Simple design rules for web developers

Designers. Can’t live with them, can’t live without them. More often then not, developers will have to work together with designers to create a website. Which most of the time means the designer will create a design and some HTML & CSS. Which the developer will then integrate and adapt to fit into his software to actually make the site work.

The problem however is; Developers normally didn’t go to design school and many of them have the artistic ability of your average garden rock. I’m certainly no exception to that. However, if you learn a few basic guidelines and rules, you can make the life of your designer buddy a lot happier by not screwing up his design.

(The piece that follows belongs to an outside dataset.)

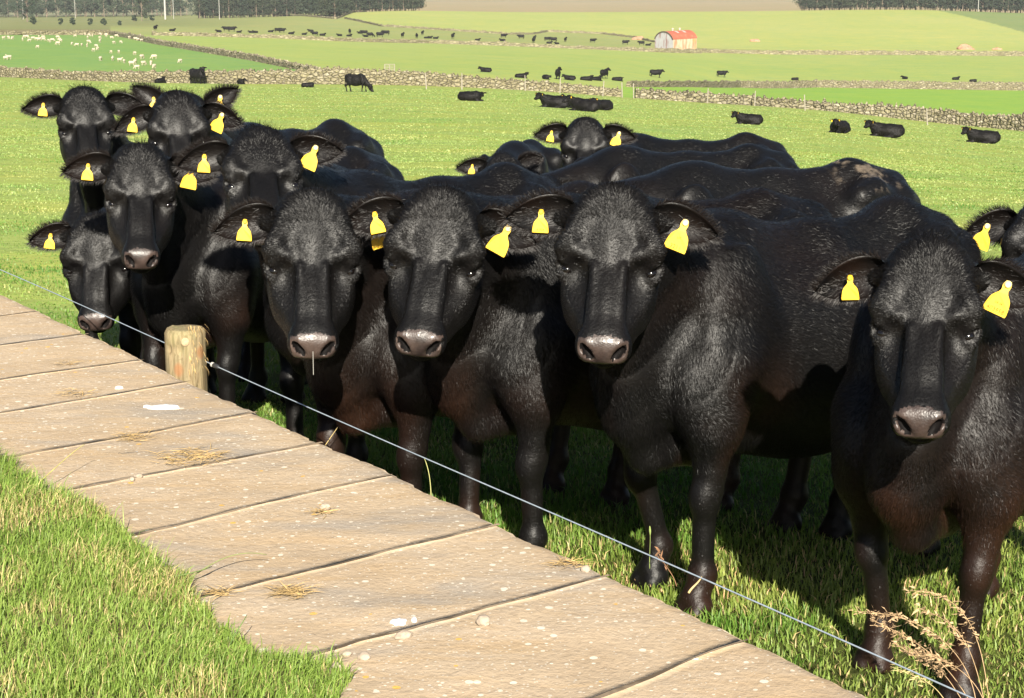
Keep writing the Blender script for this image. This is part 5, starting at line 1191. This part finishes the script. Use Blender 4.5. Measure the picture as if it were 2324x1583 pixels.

So here are just a few general hints and tips to explain what is important when adding something to an existing design or when integrating it into the actual software of the site.

Aligning stuff

Stuff needs to be aligned, both horizontally and vertically. It must be aligned “visually” instead of accurately, which means that if you look at it, it should look aligned. Which could mean two pixels to the right or left of the point where two blocks were actually aligned.

however as a rule of thumb, you can pretty much align them accurately. The reason for aligning stuff is because it is visually pleasing for us to look at.

misaligned

aligned

In some few cases the designer might actually want to purposefully have a few elements be misaligned, so if your doubting, just look at his designs or simply ask him.

Whitespace

Where saying less is more. Whitespace, as the name suggests, is the empty space around objects. As with alignment, everything should have a little bit of white space and for the most part, the amount of whitespace should be the same.

Whitespace brings some calm into a design. A design will look far less crowded with ample use. Also, whitespace will often be used to emphasise certain elements within a design. This is where the amount of whitespace will differ. Headers, for instance, will often have more whitespace around them then paragraphs.

It is also always a good idea to make sure there is a lot of whitespace around important elements for your website. When there is a lot of whitespace around an element in comparison to other elements on a page, your average human will read that element first.

If you want to know a lot more about whitespace, read this article from a list apart that deals exclusively with whitespace.

Colours

Colours are not only pretty but also important. Often companies and brands will have very specific colours associated with them. Coca Cola red, UPS gold&brown, etc… Now designers could probably bore you for hours about colour theory and all that stuff. However, what’s important for us developers to know, is to never introduce new colours. A designer will have chosen a small select group of colours for use in the design.

You will have one or two base colours, and an accent colour. For instance, for the design of this site, the base colours are light grey and white. and the accent colour is blue, and perhaps black.

What this means is that if I should add some new element, it should be one of those colours. Not purple simply because I like purple. Your best bet, depending on the size of the new element, would be to use the accent colour. The use of the accent colour is to basically add some spice to design and use it to draw the attention of viewers.

When using colours, be precise. You might think, blue is blue. But if your designer used #7c95e7 in his design, then be sure to use #7c95e7 as well. You could even ask your designer to write down the used colours for you in HEX.

Ask your designer

question

Above are just a few general tips to watch for, but the best advice I can give is to simply ask your designer when in doubt or even just to verify. Because basically, It is like you created the software for the site and then some amateur takes it and start modifying it in small ways. I think most developers would at least like steer how those modifications are made, explain a bit what the thoughts were behind how it was written and such.

I have to say though, not all designers will like explaining it to you. But just remember, your not doing the above to please the designer, your doing the above to please the client, to make a better website. If that means having to bother your designer for 5 minutes, then so be it.